_OBJECTIVE_
Copy each line that contains the word "picture".

_COLLECTED DATA_
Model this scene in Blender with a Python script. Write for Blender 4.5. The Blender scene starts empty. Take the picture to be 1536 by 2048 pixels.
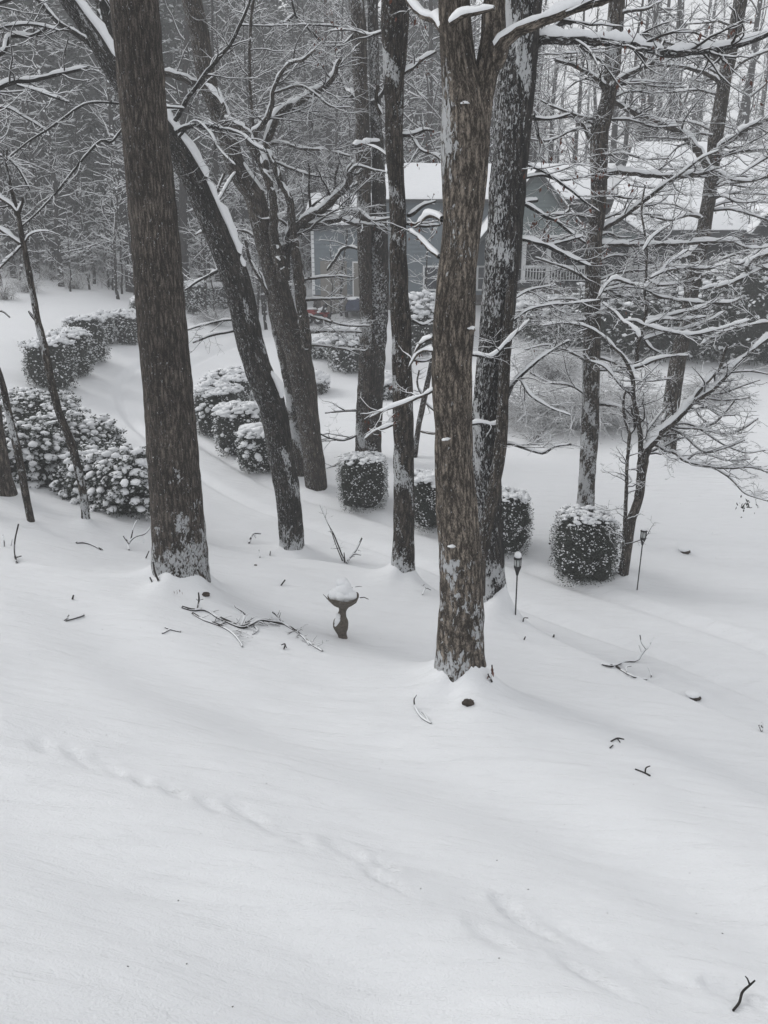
import bpy, math, random
import numpy as np
from mathutils import Vector
sc = bpy.context.scene
COL = sc.collection
# ---------------------------------------------------------------- camera
W0, H0, F0 = 1536.0, 2048.0, 1537.0
PITCH = math.radians(17.0)
cam_d = bpy.data.cameras.new('camera'); cam = bpy.data.objects.new('camera', cam_d); COL.objects.link(cam)
cam.location = (0, 0, 0); cam.rotation_euler = (math.radians(90) - PITCH, 0, 0)
cam_d.sensor_fit = 'VERTICAL'; cam_d.sensor_height = 24.0; cam_d.lens = 24.0 * F0 / H0
cam_d.clip_start = 0.05; cam_d.clip_end = 1000
sc.camera = cam
# ---------------------------------------------------------------- world and sun (overcast)
world = bpy.data.worlds.new('World'); sc.world = world; world.use_nodes = True
wn = world.node_tree.nodes; wl = world.node_tree.links; wn.clear()
sky = wn.new('ShaderNodeTexSky'); sky.sky_type = 'NISHITA'; sky.sun_disc = False
sky.sun_elevation = math.radians(38); sky.sun_rotation = math.radians(-70)
sky.dust_density = 4.0; sky.air_density = 1.0
hsv = wn.new('ShaderNodeHueSaturation'); hsv.inputs['Saturation'].default_value = 0.06
mixw = wn.new('ShaderNodeMix'); mixw.data_type = 'RGBA'; mixw.inputs['Factor'].default_value = 0.6
mixw.inputs['B'].default_value = (8.6, 8.7, 8.9, 1)      # even overcast layer blended over the clear sky
bg = wn.new('ShaderNodeBackground'); bg.inputs['Strength'].default_value = 0.125
wo = wn.new('ShaderNodeOutputWorld')
wl.new(sky.outputs[0], hsv.inputs['Color']); wl.new(hsv.outputs[0], mixw.inputs['A'])
wl.new(mixw.outputs['Result'], bg.inputs['Color']); wl.new(bg.outputs[0], wo.inputs['Surface'])
sun_d = bpy.data.lights.new('sun', 'SUN'); sun_d.energy = 1.3; sun_d.angle = math.radians(25); sun_d.color = (1, .98, .95)
sun = bpy.data.objects.new('sun', sun_d); COL.objects.link(sun)
SE, SR = math.radians(38), math.radians(-70)
sdir = Vector((math.sin(SR) * math.cos(SE), math.cos(SR) * math.cos(SE), math.sin(SE)))
sun.rotation_euler = sdir.to_track_quat('Z', 'Y').to_euler()
sc.view_settings.view_transform = 'Standard'; sc.view_settings.look = 'None'
sc.view_settings.exposure = 0.0; sc.view_settings.gamma = 1.0; sc.view_settings.use_curve_mapping = False
sc.render.engine = 'CYCLES'
sc.cycles.max_bounces = 6; sc.cycles.diffuse_bounces = 3; sc.cycles.glossy_bounces = 2
sc.cycles.transparent_max_bounces = 6; sc.cycles.volume_bounces = 1
sc.cycles.use_denoising = True
HAZE = 0.0031

# ---------------------------------------------------------------- picture <-> place
cp, sp = math.cos(PITCH), math.sin(PITCH)
def ray(px, py):
    cx = (px - 768.0) / F0; cy = (1024.0 - py) / F0
    return np.array([cx + 0 * cy, cp + cy * sp, -sp + cy * cp])
def at(px, py, Y):
    d = ray(px, py); return d * (Y / d[1])
def depth(p): return p[1] * cp - p[2] * sp
rs = np.random.RandomState(7)

# ---------------------------------------------------------------- objects
def tag(o, label=None, cat=None, group=None, kind=None):
    if label: o['label'] = label
    if cat: o['category'] = cat
    if group: o['group'] = group
    if kind: o['kind'] = kind
    return o
def empty(name, loc, label, cat, group=None, rz=0):
    o = bpy.data.objects.new(name, None); COL.objects.link(o); o.location = loc; o.rotation_euler = (0, 0, rz)
    o.empty_display_size = .2
    return tag(o, label, cat, group)
def link(name, me, parent=None, kind=None, world_space=False):
    o = bpy.data.objects.new(name, me); COL.objects.link(o)
    if parent is not None:
        o.parent = parent
        if world_space: o.location = -np.array(parent.location)
    if kind: o['kind'] = kind
    return o
def copy_tree(o, parent=None):
    c = o.copy(); COL.objects.link(c); c.parent = parent
    for ch in o.children: copy_tree(ch, c)
    return c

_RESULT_
Model this scene in Blender with a Python script. Write for Blender 4.5. The Blender scene starts empty. Take the picture to be 1536 by 2048 pixels.
# ---------------------------------------------------------------- picture <-> place